And of course, there was Alice, himself, skinny - almost emaciated - with squiggly lines of mascara radiating from his lovely eyes, making his grand entrance through the doors of Los Angeles' Ambassador Hotel in tuxedo and flowing hair, tripping lightly to the strains of "Stairway to the Stars."
(Alice Cooper is the lead singer of a rock group with the same name - one of the most bizarre groups around, as you might imagine.)
Oh, it was quite a party. In the mirror-paneled Venetian Room. Almost everyone was there: Richard Chamerlain, and John Kay, and Randy Newman, Michele Carey, Rod McKuen, Gordon Lightfoot, Donovan, and Cynthia Plaster Caster. The Cockettes were there, too - Goldy Glitter, Sylvester, Miss Pristene Condition, etc. - strewing long-stemmed red roses in Alice's path. And also doubling as cigarette girls.
The entertainment was interesting, too. Edward Gould's strings played things like "Somewhere My Love" and "Moonglow." (One member of the four-man group thought they were going to play for a summer debutante's coming out and figured somebody had just goofed.) TV Mama sang and stripped. And there's a lot of TV Mama to strip. Alice Cooper changed from his tux to a silver-studded body stocking and sang, but didn't strip, fortunately. And all the while the many guests boogied up to the bar for liquid refreshments.

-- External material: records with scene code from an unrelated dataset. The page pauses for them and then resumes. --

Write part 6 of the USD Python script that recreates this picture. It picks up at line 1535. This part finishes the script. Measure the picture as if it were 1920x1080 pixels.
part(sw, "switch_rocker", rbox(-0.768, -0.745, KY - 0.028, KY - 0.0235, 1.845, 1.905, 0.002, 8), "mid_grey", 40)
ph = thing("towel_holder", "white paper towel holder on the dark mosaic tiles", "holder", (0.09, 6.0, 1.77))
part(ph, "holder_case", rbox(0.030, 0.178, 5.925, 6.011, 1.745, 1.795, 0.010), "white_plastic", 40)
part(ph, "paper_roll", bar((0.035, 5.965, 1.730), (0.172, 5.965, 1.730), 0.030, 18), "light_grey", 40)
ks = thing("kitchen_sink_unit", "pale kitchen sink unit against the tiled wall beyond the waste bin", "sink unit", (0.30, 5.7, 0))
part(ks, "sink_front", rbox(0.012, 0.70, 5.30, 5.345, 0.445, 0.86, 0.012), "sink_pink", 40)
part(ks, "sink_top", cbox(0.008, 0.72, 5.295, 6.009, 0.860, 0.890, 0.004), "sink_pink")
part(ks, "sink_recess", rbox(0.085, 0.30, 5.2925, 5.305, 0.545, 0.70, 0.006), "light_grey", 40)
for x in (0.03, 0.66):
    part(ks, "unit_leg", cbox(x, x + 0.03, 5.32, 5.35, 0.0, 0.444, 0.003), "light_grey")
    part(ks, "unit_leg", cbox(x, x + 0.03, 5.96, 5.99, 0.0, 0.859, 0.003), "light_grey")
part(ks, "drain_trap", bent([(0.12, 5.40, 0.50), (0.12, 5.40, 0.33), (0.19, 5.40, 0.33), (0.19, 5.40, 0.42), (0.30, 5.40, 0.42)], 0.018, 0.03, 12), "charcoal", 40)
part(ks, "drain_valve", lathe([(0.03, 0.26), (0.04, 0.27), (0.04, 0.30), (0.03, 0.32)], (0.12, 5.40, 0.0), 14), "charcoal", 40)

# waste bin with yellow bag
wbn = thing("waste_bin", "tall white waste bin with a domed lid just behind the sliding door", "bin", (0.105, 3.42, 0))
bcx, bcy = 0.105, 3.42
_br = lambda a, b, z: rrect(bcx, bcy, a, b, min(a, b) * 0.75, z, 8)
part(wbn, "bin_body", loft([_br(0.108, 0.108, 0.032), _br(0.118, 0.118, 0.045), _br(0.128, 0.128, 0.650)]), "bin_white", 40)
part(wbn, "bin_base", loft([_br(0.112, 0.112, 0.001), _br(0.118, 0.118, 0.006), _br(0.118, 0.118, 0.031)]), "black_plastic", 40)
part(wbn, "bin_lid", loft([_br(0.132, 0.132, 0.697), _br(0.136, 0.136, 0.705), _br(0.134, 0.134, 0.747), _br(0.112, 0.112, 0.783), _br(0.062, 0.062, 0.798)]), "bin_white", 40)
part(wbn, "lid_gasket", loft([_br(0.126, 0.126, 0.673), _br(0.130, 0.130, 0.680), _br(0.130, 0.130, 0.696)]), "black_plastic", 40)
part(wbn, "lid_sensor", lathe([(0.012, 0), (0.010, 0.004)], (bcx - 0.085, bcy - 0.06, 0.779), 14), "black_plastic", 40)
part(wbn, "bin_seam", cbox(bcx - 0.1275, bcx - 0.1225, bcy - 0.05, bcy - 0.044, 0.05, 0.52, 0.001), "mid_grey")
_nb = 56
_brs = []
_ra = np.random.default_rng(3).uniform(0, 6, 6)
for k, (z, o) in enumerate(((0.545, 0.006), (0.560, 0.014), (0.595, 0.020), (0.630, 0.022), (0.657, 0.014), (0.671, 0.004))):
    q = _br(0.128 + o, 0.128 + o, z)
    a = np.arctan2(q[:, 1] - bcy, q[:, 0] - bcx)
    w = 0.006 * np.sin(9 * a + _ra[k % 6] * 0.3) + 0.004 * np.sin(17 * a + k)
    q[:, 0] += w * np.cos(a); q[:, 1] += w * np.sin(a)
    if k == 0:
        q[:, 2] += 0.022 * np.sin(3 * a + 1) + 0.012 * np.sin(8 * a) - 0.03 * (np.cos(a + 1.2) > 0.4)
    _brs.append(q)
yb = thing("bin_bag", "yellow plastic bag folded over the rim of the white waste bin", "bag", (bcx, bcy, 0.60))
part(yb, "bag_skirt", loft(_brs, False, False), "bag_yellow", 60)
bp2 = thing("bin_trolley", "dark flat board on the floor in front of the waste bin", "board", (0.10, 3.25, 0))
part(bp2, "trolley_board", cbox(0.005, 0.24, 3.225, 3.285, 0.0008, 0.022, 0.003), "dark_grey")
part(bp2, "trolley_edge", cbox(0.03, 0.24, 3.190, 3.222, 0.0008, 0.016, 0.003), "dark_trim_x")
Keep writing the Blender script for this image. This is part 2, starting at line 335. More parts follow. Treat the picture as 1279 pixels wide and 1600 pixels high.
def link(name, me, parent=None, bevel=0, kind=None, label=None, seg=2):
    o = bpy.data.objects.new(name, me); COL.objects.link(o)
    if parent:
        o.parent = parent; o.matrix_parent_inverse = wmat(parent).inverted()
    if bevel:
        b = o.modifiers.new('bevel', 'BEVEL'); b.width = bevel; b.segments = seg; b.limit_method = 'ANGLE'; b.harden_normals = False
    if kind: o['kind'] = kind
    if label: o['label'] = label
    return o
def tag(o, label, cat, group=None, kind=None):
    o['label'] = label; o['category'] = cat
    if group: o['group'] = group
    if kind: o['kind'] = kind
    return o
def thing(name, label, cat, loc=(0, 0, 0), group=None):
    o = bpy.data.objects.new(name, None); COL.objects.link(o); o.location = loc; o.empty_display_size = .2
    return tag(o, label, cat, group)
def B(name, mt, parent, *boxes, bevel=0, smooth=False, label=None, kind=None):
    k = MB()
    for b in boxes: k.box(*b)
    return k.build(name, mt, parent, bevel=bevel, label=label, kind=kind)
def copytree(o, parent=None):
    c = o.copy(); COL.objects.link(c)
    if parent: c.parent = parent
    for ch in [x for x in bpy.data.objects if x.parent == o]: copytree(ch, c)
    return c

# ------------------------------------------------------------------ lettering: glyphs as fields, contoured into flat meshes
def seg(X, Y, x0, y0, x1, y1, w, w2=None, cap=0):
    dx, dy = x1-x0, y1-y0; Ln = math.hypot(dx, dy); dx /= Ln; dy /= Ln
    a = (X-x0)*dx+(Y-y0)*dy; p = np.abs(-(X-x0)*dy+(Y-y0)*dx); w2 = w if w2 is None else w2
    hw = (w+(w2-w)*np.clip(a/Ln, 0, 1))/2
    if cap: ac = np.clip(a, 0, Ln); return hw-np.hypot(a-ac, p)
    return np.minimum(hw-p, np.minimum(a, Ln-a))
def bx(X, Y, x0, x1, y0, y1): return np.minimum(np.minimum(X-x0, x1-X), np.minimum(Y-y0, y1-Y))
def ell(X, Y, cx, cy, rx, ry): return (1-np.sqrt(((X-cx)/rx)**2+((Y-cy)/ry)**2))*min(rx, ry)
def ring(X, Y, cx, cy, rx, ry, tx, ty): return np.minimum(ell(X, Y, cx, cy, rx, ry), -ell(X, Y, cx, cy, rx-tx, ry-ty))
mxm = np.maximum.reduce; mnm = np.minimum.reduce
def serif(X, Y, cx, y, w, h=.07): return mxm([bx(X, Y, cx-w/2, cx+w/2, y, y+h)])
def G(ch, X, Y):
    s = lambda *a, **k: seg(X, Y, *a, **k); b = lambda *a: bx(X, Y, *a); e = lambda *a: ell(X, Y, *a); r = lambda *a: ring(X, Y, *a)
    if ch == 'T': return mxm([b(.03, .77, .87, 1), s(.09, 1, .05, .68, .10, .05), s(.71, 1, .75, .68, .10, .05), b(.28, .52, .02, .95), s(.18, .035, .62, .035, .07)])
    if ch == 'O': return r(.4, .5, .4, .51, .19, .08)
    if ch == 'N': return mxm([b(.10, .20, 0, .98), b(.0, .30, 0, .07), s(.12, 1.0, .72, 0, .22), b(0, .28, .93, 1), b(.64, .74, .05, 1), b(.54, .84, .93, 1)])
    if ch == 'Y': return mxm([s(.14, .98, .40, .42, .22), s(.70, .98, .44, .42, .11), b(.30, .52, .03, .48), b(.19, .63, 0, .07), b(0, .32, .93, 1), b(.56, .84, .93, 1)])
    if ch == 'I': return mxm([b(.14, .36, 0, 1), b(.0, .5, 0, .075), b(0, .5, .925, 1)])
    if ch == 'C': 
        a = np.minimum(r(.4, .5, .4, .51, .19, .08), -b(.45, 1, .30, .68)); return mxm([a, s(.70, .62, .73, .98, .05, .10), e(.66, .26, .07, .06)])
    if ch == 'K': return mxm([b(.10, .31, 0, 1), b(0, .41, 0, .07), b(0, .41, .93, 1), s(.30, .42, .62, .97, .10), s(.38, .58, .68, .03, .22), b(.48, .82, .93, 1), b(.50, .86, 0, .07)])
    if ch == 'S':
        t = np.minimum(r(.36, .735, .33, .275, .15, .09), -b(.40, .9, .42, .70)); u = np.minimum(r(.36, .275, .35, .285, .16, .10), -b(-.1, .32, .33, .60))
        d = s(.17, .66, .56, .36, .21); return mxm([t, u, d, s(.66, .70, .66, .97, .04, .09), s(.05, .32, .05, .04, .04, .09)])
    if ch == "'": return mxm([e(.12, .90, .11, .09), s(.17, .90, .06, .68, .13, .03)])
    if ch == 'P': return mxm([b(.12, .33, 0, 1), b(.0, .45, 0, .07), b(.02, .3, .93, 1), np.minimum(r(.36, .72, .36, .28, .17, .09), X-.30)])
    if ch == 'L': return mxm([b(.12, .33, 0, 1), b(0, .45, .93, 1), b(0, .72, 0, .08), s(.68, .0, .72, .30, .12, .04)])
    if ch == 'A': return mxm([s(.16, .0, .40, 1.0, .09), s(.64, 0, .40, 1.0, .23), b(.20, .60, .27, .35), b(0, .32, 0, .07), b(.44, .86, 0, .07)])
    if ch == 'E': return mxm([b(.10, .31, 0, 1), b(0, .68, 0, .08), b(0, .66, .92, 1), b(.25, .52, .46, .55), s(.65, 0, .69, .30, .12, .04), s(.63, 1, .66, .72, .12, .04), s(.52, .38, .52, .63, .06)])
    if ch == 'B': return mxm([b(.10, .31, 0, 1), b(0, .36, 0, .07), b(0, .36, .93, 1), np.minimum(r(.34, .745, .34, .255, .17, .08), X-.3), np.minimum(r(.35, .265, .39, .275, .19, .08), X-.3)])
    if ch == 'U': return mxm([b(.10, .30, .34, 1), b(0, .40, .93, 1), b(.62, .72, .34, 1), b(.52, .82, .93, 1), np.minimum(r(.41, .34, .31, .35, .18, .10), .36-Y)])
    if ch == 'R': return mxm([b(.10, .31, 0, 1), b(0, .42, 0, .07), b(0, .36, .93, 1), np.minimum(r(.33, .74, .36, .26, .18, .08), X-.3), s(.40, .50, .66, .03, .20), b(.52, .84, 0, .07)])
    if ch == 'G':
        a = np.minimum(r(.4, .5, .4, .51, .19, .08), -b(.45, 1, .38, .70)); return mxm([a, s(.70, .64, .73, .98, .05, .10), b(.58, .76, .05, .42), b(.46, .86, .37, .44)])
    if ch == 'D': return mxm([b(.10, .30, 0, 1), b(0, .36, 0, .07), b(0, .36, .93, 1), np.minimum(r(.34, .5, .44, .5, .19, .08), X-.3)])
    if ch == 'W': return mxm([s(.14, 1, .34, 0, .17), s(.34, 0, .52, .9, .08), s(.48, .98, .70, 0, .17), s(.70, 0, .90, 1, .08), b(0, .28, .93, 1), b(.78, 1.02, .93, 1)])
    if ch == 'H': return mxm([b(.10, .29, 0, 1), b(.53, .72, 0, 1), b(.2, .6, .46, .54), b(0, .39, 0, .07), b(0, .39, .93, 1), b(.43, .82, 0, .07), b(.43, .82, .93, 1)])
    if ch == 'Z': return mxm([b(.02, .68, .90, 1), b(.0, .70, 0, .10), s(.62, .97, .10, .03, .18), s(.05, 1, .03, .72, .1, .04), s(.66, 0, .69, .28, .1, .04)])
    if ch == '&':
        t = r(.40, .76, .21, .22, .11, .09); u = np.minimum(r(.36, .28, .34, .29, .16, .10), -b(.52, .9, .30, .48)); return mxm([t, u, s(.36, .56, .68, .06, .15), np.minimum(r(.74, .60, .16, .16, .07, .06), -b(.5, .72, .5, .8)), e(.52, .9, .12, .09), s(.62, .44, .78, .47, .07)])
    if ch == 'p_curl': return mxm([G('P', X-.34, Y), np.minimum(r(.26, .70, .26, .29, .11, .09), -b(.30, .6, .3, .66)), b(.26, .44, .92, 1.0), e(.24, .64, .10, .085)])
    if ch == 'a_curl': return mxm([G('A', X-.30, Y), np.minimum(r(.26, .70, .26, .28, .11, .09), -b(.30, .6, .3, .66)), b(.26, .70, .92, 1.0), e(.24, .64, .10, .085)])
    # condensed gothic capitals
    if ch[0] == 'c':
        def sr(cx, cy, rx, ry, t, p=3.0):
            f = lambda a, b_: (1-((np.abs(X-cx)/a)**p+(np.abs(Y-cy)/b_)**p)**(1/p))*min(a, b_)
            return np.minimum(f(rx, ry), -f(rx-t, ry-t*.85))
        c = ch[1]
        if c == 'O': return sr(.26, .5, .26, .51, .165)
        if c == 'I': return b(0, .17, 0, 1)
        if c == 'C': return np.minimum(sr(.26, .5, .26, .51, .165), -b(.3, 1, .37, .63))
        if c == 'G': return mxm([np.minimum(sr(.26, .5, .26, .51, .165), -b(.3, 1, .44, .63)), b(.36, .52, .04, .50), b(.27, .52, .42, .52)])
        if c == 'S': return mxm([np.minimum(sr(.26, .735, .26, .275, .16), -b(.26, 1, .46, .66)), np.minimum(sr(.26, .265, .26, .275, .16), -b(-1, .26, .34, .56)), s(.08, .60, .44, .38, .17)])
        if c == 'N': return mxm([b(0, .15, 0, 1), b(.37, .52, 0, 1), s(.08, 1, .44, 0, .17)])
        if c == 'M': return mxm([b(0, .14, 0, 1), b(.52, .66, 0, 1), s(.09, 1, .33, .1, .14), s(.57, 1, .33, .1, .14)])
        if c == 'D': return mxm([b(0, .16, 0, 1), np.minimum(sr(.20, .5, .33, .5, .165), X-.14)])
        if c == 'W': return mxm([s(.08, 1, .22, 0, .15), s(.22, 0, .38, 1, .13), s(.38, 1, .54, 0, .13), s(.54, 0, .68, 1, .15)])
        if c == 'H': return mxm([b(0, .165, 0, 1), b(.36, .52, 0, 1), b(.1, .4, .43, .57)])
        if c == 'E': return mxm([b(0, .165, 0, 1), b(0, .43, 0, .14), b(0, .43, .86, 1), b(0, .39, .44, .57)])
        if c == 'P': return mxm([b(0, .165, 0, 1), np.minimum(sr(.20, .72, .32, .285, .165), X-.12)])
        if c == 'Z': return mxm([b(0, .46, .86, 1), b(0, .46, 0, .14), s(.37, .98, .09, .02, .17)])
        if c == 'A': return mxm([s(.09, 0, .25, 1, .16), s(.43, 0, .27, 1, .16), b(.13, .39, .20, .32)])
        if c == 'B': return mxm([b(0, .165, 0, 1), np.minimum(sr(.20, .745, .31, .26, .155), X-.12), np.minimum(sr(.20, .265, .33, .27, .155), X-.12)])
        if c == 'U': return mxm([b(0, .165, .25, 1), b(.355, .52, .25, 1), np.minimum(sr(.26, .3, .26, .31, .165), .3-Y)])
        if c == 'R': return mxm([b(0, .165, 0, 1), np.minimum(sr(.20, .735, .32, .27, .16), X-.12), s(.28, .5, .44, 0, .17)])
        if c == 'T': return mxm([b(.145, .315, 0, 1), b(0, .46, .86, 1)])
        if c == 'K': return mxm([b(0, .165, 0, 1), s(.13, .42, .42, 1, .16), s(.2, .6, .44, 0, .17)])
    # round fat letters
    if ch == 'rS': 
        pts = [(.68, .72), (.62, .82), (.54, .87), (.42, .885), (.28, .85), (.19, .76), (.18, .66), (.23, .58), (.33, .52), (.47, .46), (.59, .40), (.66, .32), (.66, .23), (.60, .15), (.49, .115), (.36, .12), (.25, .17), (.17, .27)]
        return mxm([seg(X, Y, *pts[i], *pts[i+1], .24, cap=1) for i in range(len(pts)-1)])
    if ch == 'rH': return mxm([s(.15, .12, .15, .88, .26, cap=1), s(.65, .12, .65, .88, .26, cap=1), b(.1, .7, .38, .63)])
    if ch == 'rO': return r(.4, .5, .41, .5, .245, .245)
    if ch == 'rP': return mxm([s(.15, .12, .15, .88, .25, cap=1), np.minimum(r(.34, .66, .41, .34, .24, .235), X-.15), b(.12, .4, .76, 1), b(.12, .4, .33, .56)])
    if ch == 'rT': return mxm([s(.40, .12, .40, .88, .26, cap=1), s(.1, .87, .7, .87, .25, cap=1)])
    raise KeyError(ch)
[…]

There was a three-tiered, multi-colored cake saying "Happy Bastille Day, Alice Cooper," from which sprang Miss Mercy of the GTO's (Girls Together Outrageously) throwing frosting at the glittering guests.
It was sheer absurdity. A tribute to Alice Cooper's Coming Out. But to what and from where, nobody seemed to know. It was also in honor of Bastille Day and Health through Happiness week, and it was quite a ball that Warner Brothers gave for Alice Cooper.
Back in the early 1900's in Zurich, there was a movement in painting, sculpture, and literature known as "dadaism." The term was picked at random from a German-French dictionary to represent the aims of the movement, which were complete absurdity - nihilism. Products of the movement took the form of wild, irreverent concoctions conceived in a spirit of complete abandon. It seemed harmless enough, funny even. But, in reality, the absurdity of dadaism was a rebellion against social convention and great disillusionment brought on by the World War I holocaust.
Back then it was dadaism. Now it's Alice Cooper.